WHAT THE TASK ASKS -> Only the lines from the one with "Write a Blender" through the one with "from mathutils import Vector, Matrix, noise", inclusive, should be echoed exactly; pictures are left out.

DATASET RECORDS ->
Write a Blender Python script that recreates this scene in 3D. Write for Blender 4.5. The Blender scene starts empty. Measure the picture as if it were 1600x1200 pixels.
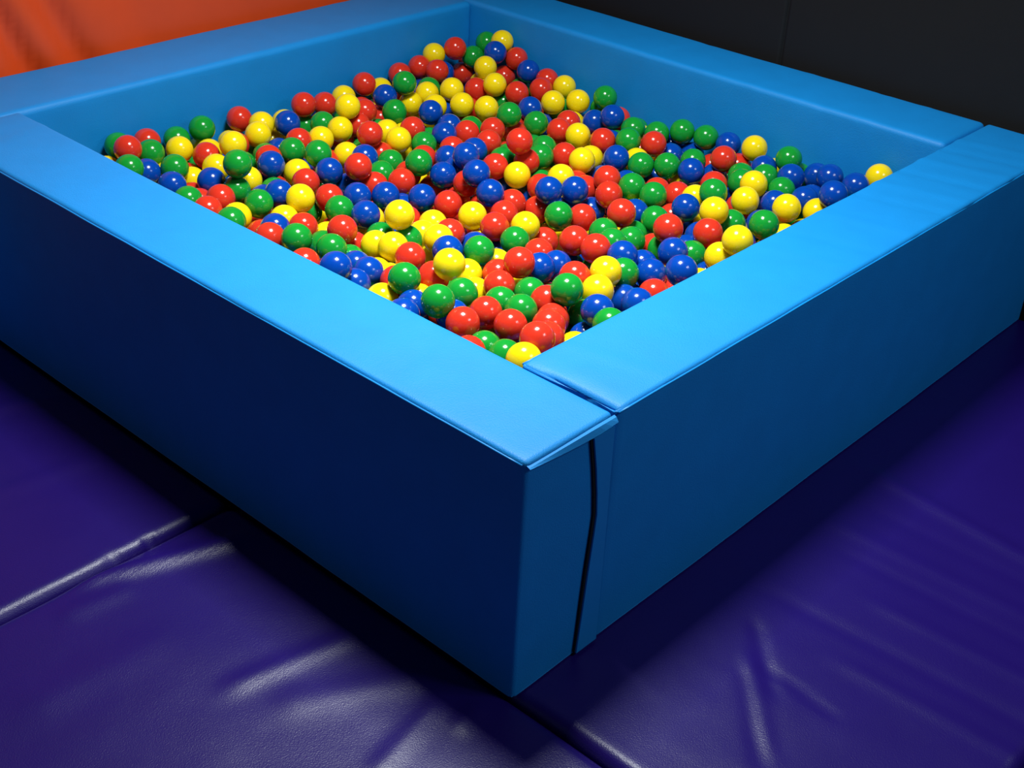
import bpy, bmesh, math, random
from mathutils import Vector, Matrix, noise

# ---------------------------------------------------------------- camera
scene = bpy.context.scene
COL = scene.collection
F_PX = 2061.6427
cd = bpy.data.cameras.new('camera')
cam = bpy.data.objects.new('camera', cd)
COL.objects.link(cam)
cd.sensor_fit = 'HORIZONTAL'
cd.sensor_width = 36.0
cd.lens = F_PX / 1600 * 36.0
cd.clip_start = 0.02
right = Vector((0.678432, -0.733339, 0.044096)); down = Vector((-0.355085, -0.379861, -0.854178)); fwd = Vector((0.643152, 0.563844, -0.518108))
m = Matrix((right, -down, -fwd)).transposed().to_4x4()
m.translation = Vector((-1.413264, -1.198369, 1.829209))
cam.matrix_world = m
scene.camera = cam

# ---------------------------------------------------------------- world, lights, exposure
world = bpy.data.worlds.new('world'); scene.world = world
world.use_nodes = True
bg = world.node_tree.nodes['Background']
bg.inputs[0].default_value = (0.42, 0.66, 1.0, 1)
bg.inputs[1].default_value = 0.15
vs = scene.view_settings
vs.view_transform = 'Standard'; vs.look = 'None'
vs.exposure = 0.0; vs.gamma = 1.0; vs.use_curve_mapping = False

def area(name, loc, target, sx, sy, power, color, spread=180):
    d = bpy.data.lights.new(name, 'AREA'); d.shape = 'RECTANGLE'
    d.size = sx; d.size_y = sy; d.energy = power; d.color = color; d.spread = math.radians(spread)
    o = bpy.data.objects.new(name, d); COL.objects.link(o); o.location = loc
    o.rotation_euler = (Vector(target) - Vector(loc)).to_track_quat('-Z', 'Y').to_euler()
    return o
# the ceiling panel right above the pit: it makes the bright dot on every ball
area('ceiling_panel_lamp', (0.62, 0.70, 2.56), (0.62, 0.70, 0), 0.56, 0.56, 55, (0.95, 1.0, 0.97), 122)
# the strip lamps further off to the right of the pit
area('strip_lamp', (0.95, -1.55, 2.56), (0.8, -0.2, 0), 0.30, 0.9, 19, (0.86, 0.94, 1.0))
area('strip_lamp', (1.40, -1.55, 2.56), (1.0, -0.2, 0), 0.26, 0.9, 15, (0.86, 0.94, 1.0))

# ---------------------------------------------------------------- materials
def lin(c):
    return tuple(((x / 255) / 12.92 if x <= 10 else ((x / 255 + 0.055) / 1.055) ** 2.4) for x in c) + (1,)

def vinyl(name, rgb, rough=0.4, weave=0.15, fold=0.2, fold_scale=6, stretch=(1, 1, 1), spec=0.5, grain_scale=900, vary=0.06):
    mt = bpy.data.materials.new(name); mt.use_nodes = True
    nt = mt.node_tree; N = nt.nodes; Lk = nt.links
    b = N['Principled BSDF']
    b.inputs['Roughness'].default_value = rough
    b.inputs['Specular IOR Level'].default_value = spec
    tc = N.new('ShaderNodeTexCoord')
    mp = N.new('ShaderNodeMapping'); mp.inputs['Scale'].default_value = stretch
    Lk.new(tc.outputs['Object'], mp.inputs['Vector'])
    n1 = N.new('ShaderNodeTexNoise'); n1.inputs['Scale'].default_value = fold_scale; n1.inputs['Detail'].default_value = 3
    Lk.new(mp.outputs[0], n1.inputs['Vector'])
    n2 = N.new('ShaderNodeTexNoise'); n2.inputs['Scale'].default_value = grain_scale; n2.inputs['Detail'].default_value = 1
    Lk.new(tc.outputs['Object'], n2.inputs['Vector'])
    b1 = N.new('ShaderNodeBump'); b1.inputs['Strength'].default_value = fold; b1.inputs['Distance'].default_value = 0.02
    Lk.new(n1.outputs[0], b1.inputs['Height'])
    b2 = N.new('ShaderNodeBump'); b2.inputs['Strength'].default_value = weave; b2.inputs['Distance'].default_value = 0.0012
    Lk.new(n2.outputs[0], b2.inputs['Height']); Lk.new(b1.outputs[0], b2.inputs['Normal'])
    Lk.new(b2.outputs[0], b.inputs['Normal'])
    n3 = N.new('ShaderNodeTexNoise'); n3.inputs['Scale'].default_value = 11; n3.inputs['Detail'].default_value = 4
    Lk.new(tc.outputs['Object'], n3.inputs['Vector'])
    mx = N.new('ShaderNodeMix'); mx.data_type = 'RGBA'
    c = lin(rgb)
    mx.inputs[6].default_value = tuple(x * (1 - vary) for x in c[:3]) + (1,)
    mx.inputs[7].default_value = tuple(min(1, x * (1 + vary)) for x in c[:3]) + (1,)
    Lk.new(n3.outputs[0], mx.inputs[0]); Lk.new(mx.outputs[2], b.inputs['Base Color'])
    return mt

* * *

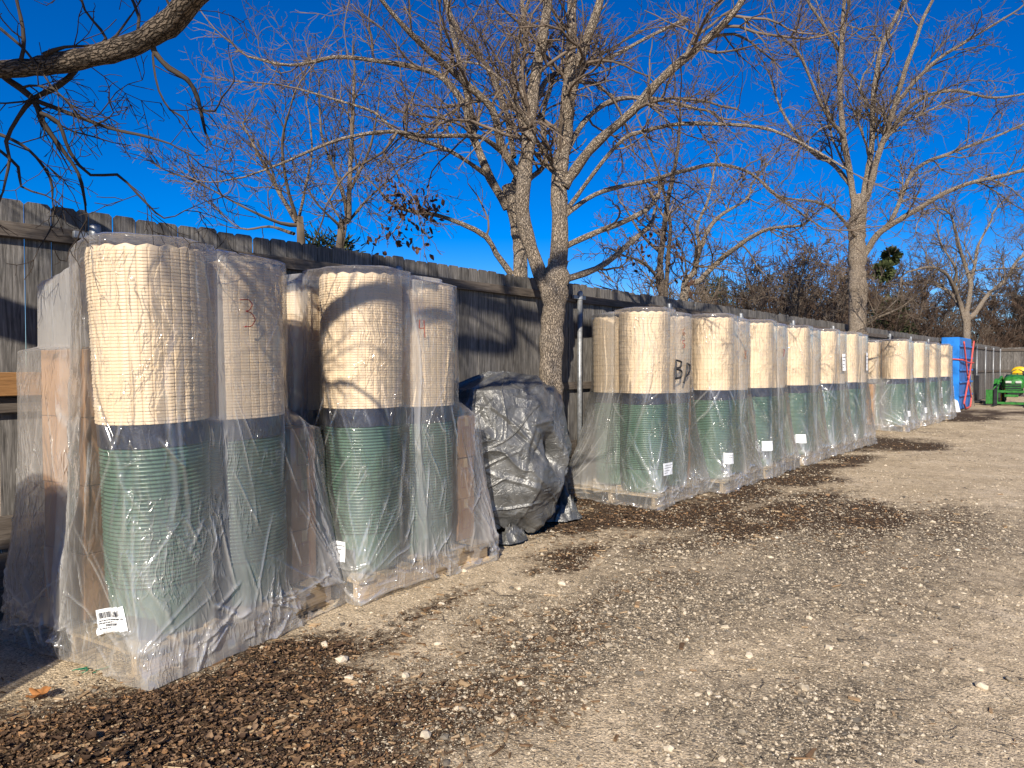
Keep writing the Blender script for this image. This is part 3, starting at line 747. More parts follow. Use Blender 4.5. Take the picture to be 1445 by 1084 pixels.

--

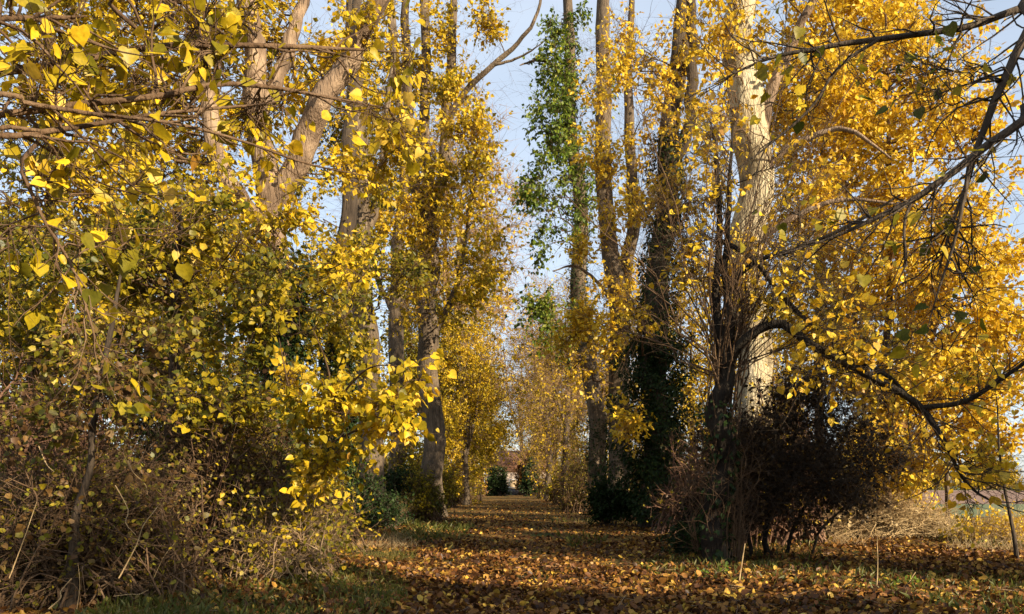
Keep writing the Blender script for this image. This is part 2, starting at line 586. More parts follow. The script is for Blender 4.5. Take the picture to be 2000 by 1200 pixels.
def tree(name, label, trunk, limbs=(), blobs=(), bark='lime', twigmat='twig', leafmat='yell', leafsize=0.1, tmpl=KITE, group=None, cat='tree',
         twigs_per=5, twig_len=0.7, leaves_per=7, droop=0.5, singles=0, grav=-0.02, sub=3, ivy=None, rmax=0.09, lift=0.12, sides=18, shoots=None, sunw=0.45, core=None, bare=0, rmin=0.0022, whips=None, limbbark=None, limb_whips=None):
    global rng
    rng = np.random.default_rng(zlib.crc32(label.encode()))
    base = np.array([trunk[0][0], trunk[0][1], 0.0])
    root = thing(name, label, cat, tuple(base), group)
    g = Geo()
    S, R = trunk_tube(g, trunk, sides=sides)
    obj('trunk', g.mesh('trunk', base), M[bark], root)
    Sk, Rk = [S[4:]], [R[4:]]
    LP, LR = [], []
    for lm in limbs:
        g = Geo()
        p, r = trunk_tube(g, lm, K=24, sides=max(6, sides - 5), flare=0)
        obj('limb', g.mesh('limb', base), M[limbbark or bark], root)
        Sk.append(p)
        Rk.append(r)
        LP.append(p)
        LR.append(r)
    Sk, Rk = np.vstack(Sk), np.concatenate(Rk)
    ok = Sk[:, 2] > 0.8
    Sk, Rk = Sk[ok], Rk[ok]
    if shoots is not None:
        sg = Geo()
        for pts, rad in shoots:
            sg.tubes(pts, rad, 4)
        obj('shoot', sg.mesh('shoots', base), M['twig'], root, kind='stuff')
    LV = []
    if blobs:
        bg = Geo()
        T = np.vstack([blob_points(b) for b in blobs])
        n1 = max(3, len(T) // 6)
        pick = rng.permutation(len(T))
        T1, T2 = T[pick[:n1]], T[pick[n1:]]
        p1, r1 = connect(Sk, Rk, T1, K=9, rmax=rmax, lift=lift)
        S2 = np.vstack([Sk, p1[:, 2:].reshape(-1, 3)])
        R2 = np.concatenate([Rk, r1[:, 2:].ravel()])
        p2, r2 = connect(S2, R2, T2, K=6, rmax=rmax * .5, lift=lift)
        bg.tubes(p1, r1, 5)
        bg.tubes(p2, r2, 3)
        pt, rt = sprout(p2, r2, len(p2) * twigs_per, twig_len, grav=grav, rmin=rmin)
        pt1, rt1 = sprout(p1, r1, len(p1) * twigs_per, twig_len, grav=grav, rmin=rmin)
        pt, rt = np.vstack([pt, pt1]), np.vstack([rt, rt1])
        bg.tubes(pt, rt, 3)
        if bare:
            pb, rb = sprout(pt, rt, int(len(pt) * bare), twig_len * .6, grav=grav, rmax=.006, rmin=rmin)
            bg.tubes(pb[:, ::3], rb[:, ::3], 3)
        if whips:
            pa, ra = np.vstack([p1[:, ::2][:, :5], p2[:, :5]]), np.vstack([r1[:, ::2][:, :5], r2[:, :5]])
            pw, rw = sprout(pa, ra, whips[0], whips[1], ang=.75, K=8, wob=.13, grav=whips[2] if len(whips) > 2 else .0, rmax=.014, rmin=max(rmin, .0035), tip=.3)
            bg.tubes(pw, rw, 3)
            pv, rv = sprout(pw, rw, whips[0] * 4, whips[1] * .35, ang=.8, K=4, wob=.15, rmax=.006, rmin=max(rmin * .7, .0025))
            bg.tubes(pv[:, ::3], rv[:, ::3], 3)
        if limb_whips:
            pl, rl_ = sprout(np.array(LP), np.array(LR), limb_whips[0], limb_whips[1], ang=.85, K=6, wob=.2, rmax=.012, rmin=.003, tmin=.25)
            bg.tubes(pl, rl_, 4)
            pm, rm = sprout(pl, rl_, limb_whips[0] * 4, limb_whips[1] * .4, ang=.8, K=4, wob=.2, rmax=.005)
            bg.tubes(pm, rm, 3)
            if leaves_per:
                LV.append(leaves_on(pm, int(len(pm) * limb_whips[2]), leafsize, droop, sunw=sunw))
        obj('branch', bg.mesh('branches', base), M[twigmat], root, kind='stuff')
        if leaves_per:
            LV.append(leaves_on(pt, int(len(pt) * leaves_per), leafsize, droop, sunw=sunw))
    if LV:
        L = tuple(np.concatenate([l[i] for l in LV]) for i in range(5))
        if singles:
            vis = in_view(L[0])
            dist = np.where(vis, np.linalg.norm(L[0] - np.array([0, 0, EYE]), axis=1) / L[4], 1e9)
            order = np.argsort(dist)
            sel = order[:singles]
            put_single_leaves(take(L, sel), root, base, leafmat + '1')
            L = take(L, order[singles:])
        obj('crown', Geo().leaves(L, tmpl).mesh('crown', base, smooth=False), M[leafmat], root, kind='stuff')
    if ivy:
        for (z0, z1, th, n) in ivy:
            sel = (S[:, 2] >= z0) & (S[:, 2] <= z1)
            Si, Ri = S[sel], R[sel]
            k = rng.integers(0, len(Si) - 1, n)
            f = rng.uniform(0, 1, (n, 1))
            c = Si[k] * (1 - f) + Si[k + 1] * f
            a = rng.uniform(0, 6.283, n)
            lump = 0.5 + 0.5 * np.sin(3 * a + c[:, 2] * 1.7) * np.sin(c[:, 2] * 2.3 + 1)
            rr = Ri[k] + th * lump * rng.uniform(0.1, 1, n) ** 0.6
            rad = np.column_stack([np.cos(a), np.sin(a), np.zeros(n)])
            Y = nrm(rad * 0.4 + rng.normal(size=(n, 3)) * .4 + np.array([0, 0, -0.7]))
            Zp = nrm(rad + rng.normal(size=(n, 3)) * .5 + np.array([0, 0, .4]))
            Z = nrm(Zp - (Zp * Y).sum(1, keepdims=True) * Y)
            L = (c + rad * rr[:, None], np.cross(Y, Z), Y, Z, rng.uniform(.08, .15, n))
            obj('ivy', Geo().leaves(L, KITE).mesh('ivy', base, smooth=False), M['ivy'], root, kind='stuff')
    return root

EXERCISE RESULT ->
Write a Blender Python script that recreates this scene in 3D. Write for Blender 4.5. The Blender scene starts empty. Measure the picture as if it were 1600x1200 pixels.
import bpy, bmesh, math, random
from mathutils import Vector, Matrix, noise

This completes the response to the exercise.